No rastro da turbulência provocada pelos protestos, a chefe da Secretaria de Relações Institucionais foi parar na geladeira, o que realça a falta de articulação do governo
Falta de negociação deixa Ideli na berlinda
Ministra de Relações Institucionais tem sido preterida por colegas no momento em que Planalto tenta viabilizar a reforma política via plebiscito
Juliana Braga
A reação do governo à onda de protestos que tomou as ruas nas últimas semanas evidenciou os problemas de articulação com o Congresso Nacional que se arrastam desde o início da gestão da presidente Dilma Rousseff. Em reunião ontem com deputados petistas (leia mais na página 3), Dilma utilizou diversas vezes a palavra “chacoalhar” para ressaltar a necessidade de dar novo rumo ao governo, e ressaltou a importância de reavivar o diálogo com deputados e senadores. A crise coloca na berlinda a ministra da Secretaria de Relações Institucionais (SRI), Ideli Salvatti. Recordista de tempo na função — na próxima semana, completa dois anos no cargo —, a situação de Ideli está cada vez mais insustentável no Planalto. Em diversas situações, ela tem sido substituída, de maneira explícita, por outros ministros da Esplanada.
Agora, que a permanência na SRI é questionada até por correligionários, Ideli não tem conseguido esconder o nervosismo. Pessoas próximas afirmam que, nos últimos dias, com frequência, a ministra embarga a voz quando fala sobre os problemas do governo e, principalmente, sobre a desunião dentro do PT. Relatam também que existe uma irritação com Aloizio Mercadante, ministro da Educação, não apenas pelo fato de ele estar exercendo a função que caberia a ela mas também pelo gênio do colega, descrito como “difícil”.
No Congresso, parlamentares reforçam a cada dia o descontentamento com a falta de articulação com o governo. Na tentativa de contornar as insatisfações, Dilma tem promovido reuniões com a base e também destacou ministros para estreitar as relações com o parlamento — função que deveria ser exercida por Ideli. Além de Mercadante, Fernando Pimentel (Indústria, Desenvolvimento e Comércio Exterior) e José Eduardo Cardozo (Justiça) têm protagonizado as conversas com deputados e senadores.

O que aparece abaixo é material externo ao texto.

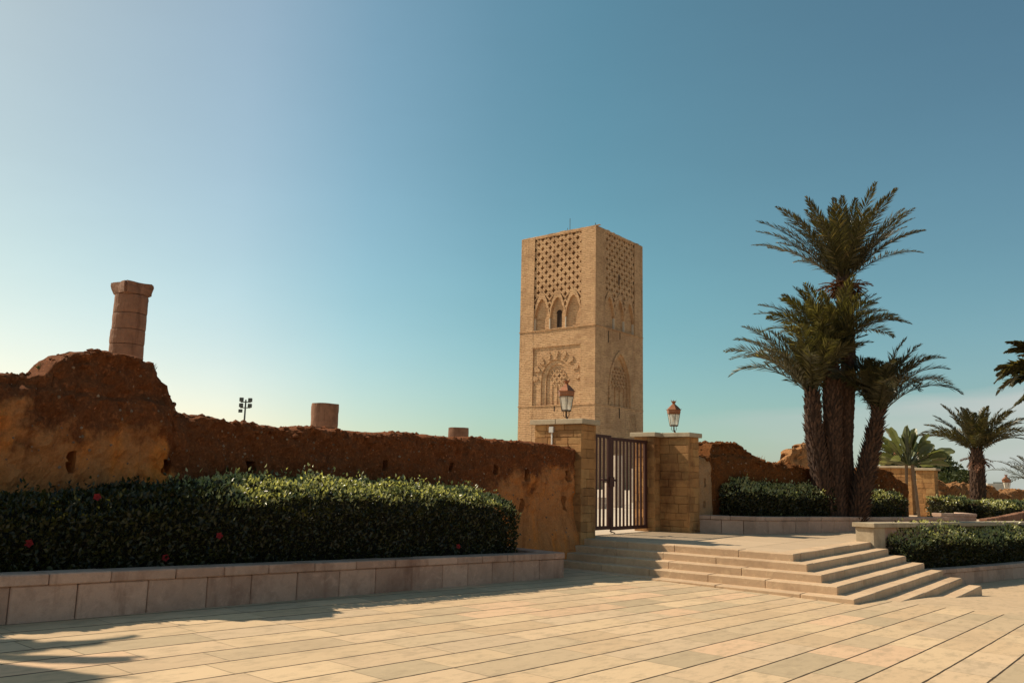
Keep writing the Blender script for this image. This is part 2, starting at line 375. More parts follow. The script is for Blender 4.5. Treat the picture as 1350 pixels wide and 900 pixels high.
def mat_glass():
    n = NT('milky_lantern_glass', 0.25, 0.5); n.col((.84,.77,.62))
    tr = n.t.nodes.new('ShaderNodeBsdfTransparent'); tl = n.t.nodes.new('ShaderNodeBsdfTranslucent'); tl.inputs[0].default_value = (.9,.88,.8,1)
    m1 = n.t.nodes.new('ShaderNodeMixShader'); m1.inputs[0].default_value = 0.5
    n.t.links.new(n.b.outputs[0], m1.inputs[1]); n.t.links.new(tl.outputs[0], m1.inputs[2])
    m2 = n.t.nodes.new('ShaderNodeMixShader'); m2.inputs[0].default_value = 0.35
    n.t.links.new(m1.outputs[0], m2.inputs[1]); n.t.links.new(tr.outputs[0], m2.inputs[2])
    n.t.links.new(m2.outputs[0], n.t.nodes['Material Output'].inputs[0])
    return n.m

M = {}
M['pavers'] = mat_pavers()
M['terrace'] = mat_plain_paving('terrace_paving', (.54,.40,.265), (.46,.335,.215), 2.6, 1.9)
M['esplanade'] = mat_plain_paving('esplanade_paving', (.60,.50,.38), (.52,.42,.31), 1.3, 1.3)
M['terrain'] = mat_simple('dry_ground', (.36,.25,.14), 0.95, scale=0.2, bump=0.05)
M['soil'] = mat_simple('planter_earth', (.09,.05,.03), 0.98, scale=6, bump=0.02)
M['step'] = mat_stone('step_stone', (.65,.455,.285), (.33,.21,.125), 2.4, 0.10, 0.45, bump=0.005, drip=0.15)
M['planter'] = mat_stone('planter_stone', (.54,.345,.25), (.20,.10,.065), 2.2, 0.16, 0.6, bump=0.010, warm=(.42,.25,.175), drip=0.5)
M['planter_pale'] = mat_stone('pale_planter_stone', (.54,.37,.275), (.24,.145,.10), 2.2, 0.14, 0.5, bump=0.006, drip=0.25)
M['capstone'] = mat_stone('pale_capstone', (.47,.38,.26), (.22,.16,.10), 3.0, 0.07, 0.5, bump=0.003)
M['ashlar'] = mat_stone('ochre_ashlar', (.42,.215,.080), (.13,.052,.018), 1.6, 0.26, 0.8, bump=0.014, warm=(.47,.27,.105), drip=0.6)
M['pebble'] = mat_simple('embedded_pebbles', (.46,.30,.19), 0.9, 0, 0.6, 12, 0.002)
M['column'] = mat_stone('column_stone', (.27,.135,.080), (.095,.040,.022), 1.4, 0.14, 0.8, bump=0.02, drip=0.6)
M['white_stone'] = mat_stone('pale_column_stone', (.56,.46,.36), (.3,.22,.15), 1.4, 0.1, 0.5, bump=0.01)
M['earth_dark'] = mat_earth('rammed_earth', (.245,.085,.032), (.66,.27,.095), (.72,.235,.045), zones=True)
M['earth_left'] = M['earth_dark']
M['earth_right'] = mat_earth('rammed_earth_orange', (.215,.082,.026), (.20,.070,.022), (.19,.062,.018), plaster_top=1.2, lumps=0.07)  # earth tone of the right-hand wall
M['earth_far'] = mat_earth('distant_rammed_earth', (.40,.20,.085), (.42,.22,.10), (.38,.17,.07), plaster_top=1.0, lumps=0.08)
M['tower'] = mat_tower()
M['tower_dark'] = mat_simple('painted_opening_shade', (.035,.018,.010), 0.95, bump=0)  # dark colour painted for the shade inside the tower's openings
M['marble'] = mat_simple('white_marble', (.72,.62,.48), 0.6)
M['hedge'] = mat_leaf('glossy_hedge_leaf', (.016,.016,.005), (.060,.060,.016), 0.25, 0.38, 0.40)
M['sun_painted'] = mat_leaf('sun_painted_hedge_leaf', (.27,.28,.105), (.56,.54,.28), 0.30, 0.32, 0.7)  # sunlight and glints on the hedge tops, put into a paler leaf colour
M['hedge_core'] = mat_simple('dark_hedge_core', (.020,.016,.007), 0.95, scale=20, bump=0.02)  # near-black colour for the shaded inside of the hedges
M['flower'] = mat_simple('red_petal', (.22,.004,.006), 0.8, bump=0)
M['frond'] = mat_leaf('date_palm_leaflet', (.036,.034,.013), (.075,.066,.026), 0.22, 0.4, 0.45, tipc=(.17,.13,.06))
M['frond2'] = mat_leaf('green_palm_leaflet', (.046,.044,.016), (.092,.080,.030), 0.25, 0.4, 0.45, tipc=(.2,.17,.07))
M['dead'] = mat_leaf('dry_brown_frond', (.14,.06,.035), (.25,.13,.08), 0.15, 0.8, 0.2)
M['bark'] = mat_simple('palm_trunk_fibre', (.070,.036,.021), 0.95, scale=9, bump=0.02)
M['leaf_base'] = mat_simple('old_leaf_bases', (.150,.078,.046), 0.9, 0, 0.75, 9, 0.01)
M['bark2'] = mat_simple('pale_stem_bark', (.24,.16,.10), 0.9, scale=9, bump=0.01)
M['paddle'] = mat_leaf('broad_paddle_leaf', (.075,.090,.036), (.20,.21,.11), 0.3, 0.30, 0.6)
M['pine'] = mat_leaf('pine_needles', (.040,.052,.022), (.075,.085,.036), 0.15, 0.7, 0.2)
M['iron'] = mat_simple('red_brown_painted_iron', (.070,.022,.015), 0.55, 0.1, 0.15, 12, 0.001)
M['copper'] = mat_simple('weathered_copper', (.38,.155,.075), 0.45, 0.55, 0.2, 14, 0.001)
M['bronze'] = mat_simple('dark_bronze', (.14,.085,.05), 0.5, 0.5, 0.2, 14, 0.001)
M['glass'] = mat_glass()
M['white'] = mat_simple('white_enamel', (.78,.74,.66), 0.5, bump=0)
M['grey_metal'] = mat_simple('grey_metal', (.10,.11,.10), 0.5, 0.5, bump=0)
M['render'] = mat_simple('whitewashed_render', (.62,.58,.50), 0.9, scale=2)

# ------------------------------------------------------------------ ground
def ground(x, y):
    z = -0.415 - 0.0137*(x + 11.1) - 0.035*(min(y, 24) - 16.17)
    if y > 17: z -= 0.0038*(min(y, 24) - 17)**2
    if y > 24: z -= 0.012*(y - 24)
    return z
def sheet(name, xs, ys, zf, mat):
    V = np.array([(x, y, zf(x, y)) for y in ys for x in xs]); nx = len(xs)
    Fq = np.array([(j*nx+i, j*nx+i+1, (j+1)*nx+i+1, (j+1)*nx+i) for j in range(len(ys)-1) for i in range(nx-1)])
    return structure(np_mesh(name, V, Fq, mat, smooth=True))
ZT = 0.185                                                             # level of the landing above the steps
sheet('plaza_pavement', np.linspace(-11.9, 45, 80), np.linspace(-30, 75, 120), ground, M['pavers'])
sheet('terrain', np.linspace(-3000, 3000, 13), np.linspace(-3000, 3000, 13), lambda x, y: -3.2, M['terrain'])
sheet('esplanade_ground', np.linspace(-260, -12.32, 30), np.linspace(-60, 330, 40), lambda x, y: ZT - 0.01, M['esplanade'])

def prism(mb, poly, z0, z1):
    n = len(poly)
    mb.add([(p[0], p[1], z0) for p in poly] + [(p[0], p[1], z1) for p in poly],
           [tuple(range(n))[::-1], tuple(range(n, 2*n))] + [(i, (i+1) % n, n + (i+1) % n, n + i) for i in range(n)])
SX, SY, TF, TS, RI = -6.42, 17.69, 0.378, 0.410, 0.15                  # front-right corner of the landing, treads, riser
tb = MB(); prism(tb, [(-12.3, SY+0.25), (SX-0.3, SY+0.25), (SX-0.3, 23.2), (-6.6, 23.45), (-4.45, 34.5), (-2, 60), (-14, 60), (-12.3, 24)], -1.6, ZT - 0.004)
structure(tb.build('terrace_pavement', M['terrace']))

# ------------------------------------------------------------------ stone steps
steps = thing('stone_steps', (SX, SY, ZT), 'flight of pale stone steps wrapping the corner of the landing before the gate', 'steps')
for i in range(7):
    mb = MB(); x1 = SX + TS*i; y0 = SY - TF*i; zt = ZT - RI*i; zb = zt - 0.32
    dx, dy = TS + 0.03, TF + 0.03
    if i == 0: dx = dy = 0.42
    xs = [-11.75]
    while xs[-1] < x1 - 0.9: xs.append(xs[-1] + random.uniform(1.15, 1.75))
    xs[-1] = x1
    if len(xs) > 2 and xs[-1] - xs[-2] < 0.7: xs.pop(-2)
    for a, b in zip(xs, xs[1:]):
        j = random.uniform(-0.002, 0.002)
        mb.box((a + 0.003, y0 + j, zb), (b - (0 if b == x1 else 0.003), y0 + dy, zt + random.uniform(-.002, .002)), 0.013, jit=0.0035)
    yend = 23.38 + 0.05*i
    ys = [y0 + dy + 0.004]
    while ys[-1] < yend - 0.9: ys.append(ys[-1] + random.uniform(0.9, 1.4))
    ys[-1] = yend
    for a, b in zip(ys, ys[1:]):
        mb.box((x1 - dx, a + 0.003, zb), (x1 + random.uniform(-.002, .002), b - 0.003, zt + random.uniform(-.002, .002)), 0.013, jit=0.0035)
    o = mb.build('step', M['step'], steps)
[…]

O trio de ministros tenta tirar o atraso de dois anos e meio de falta de diálogo do Planalto para conduzir a saída da crise proposta pela presidente — a realização de um plebiscito para a reforma política. O cerne da questão é que Dilma nunca dependeu tanto do Congresso, pois só poderá dar prosseguimento à ideia de consulta popular caso o parlamento aprove a iniciativa. Cabe à tropa de choque ministerial se aproximar dos congressistas sem aumentar o desgaste de Dilma perante o Legislativo. Mercadante, porém, encontra ampla rejeição entre os parlamentares. “Ele até pode ter eficiência administrativa, mas tem uma arrogância desproporcional no tratamento com as pessoas”, reclama um cacique da base governista. “O que a Dilma precisa é de alguém ‘macio’”, complementa um dos ministros da Esplanada.
Quem também tem trabalhado na articulação é o vice-presidente da República, Michel Temer. Mas a atuação do peemedebista está desgastada, especialmente depois de ele ter causado constrangimentos ao Planalto na quinta-feira, quando anunciou que seria inviável realizar o plebiscito no prazo desejado por Dilma e, cinco horas depois, recuou.
Interesses
Muitos parlamentares ressaltam que não adianta trocar o interlocutor se não houver mudança na política de articulação imposta pela presidente. “O problema é de modelo. O critério de interlocução não passa por identidade, por projetos, e sim por interesses específicos”, afirma o senador Ricardo Ferraço (PMDB-ES).
O entendimento de integrantes do próprio governo é de que o estilo de administração de Dilma afasta os aliados dela. Ao longo dos últimos anos, a presidente acabou isolada, e agora não tem nomes para indicar ao posto de intermediador dos conflitos com o Congresso. O entendimento é o de que, depois da saída de Antonio Palocci da Casa Civil, a coordenação política do governo nunca mais foi benfeita, e os parlamentares se sentiram abandonados.
De acordo com um integrante do alto escalão da Esplanada, o atual ministro da Saúde, Alexandre Padilha, poderia assumir a articulação, mas foi colocado em uma pasta técnica para ganhar visibilidade perante os eleitores, uma vez que ele é um dos petistas cotados para disputar o governo de São Paulo no ano que vem.